先ず第一に思ったのが、何もモノラル録音のトスカニーニの録音を引っ張り出してくなくても、という点。しかしよく考えてみると、RCAにステレオ録音を残していたミュンシュやライナーは、全集を完成して居らず、コロンビアで見てみるとワルター、セル、オーマンディ、バーンスタインは何れも比較的最近全集として纏められているし。となると、トスカニーニの録音の御蔵出し、という事になったのかと何となく納得。

次に、そうは言ってもトスカニーニの演奏は、嘗てのRCAの大看板。マスターズの統一デザインに当てはめるにせよ、人々の脳裏に印象的なのは、これまで使われてきた、こっちの写真ではあるまいかと。これも良く考えてみると、個人的な感想にしか過ぎないので、別にどのような写真を使っても大きなお世話でありまして。

それにしてもトスカニーニの録音は、再発時にしてもCDの解説書の表紙には、写真に挙げた様な古別の写真が使われていて、統一デザインに嵌められてという事はなかった筈なんだが、と大時代な感想を。しかし良く考えてみると、ヴェルディのオペラと鎮魂曲を纏めた録音集(わたくしはこちらを蔵して居ります)は、RCA時代の『コンプリート・コレクション』シリーズ(シュトルツのウィンナ・ワルツ集や、カルーソーの全録音集が、このシリーズに収録されていましたね)で出て居りまして。

当初告知に接して浮かんだ感想は、よく考えてみると斯くの如く何の根拠もない、思い込みに過ぎない事が明らかになって、我ながら情けない所。わたくしはトスカニーニの演奏は、決して嫌いではないので、この全集も蔵して居りまして。

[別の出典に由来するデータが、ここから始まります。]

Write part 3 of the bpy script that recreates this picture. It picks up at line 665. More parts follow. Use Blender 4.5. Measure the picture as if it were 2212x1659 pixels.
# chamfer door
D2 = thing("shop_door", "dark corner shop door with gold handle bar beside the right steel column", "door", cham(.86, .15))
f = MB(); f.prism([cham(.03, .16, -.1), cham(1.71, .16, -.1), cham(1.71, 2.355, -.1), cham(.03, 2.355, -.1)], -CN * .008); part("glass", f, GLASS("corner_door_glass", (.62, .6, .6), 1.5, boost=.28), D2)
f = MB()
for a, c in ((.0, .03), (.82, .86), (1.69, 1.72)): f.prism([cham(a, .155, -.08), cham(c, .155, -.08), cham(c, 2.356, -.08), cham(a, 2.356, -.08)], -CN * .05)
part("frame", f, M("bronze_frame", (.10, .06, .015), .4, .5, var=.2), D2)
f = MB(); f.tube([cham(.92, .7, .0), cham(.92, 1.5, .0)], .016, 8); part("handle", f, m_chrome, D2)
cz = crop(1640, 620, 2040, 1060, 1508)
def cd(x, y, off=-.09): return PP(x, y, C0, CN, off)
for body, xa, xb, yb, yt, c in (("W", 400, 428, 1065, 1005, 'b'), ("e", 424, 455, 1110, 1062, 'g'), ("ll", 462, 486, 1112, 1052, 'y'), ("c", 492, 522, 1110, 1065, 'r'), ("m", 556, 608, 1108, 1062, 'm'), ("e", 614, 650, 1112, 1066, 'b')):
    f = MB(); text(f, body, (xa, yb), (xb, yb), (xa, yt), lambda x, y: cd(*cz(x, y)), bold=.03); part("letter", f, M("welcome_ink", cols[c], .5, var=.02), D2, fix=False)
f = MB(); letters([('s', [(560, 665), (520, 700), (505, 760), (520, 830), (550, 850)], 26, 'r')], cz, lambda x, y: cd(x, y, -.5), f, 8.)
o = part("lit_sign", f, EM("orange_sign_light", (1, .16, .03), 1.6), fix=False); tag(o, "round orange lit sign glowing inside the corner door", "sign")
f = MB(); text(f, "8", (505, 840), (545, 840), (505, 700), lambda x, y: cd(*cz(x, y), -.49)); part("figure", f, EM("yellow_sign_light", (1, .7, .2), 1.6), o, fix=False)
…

フルトヴェングラーやベームの演奏程、愛着度が高くはないので、そう頻繁に引っ張り出して聴く機会は少ないのですが、それでもよく言われる剛直な演奏には心惹かれるものが。
薄っぺらい経木細工の様なベートーヴェンの演奏が、近年は流行りの様ですが、少しはトスカニーニでも聴いてみて、ベートーヴェンの音楽の多様性に思いを馳せるのも、また一興かと思う次第です。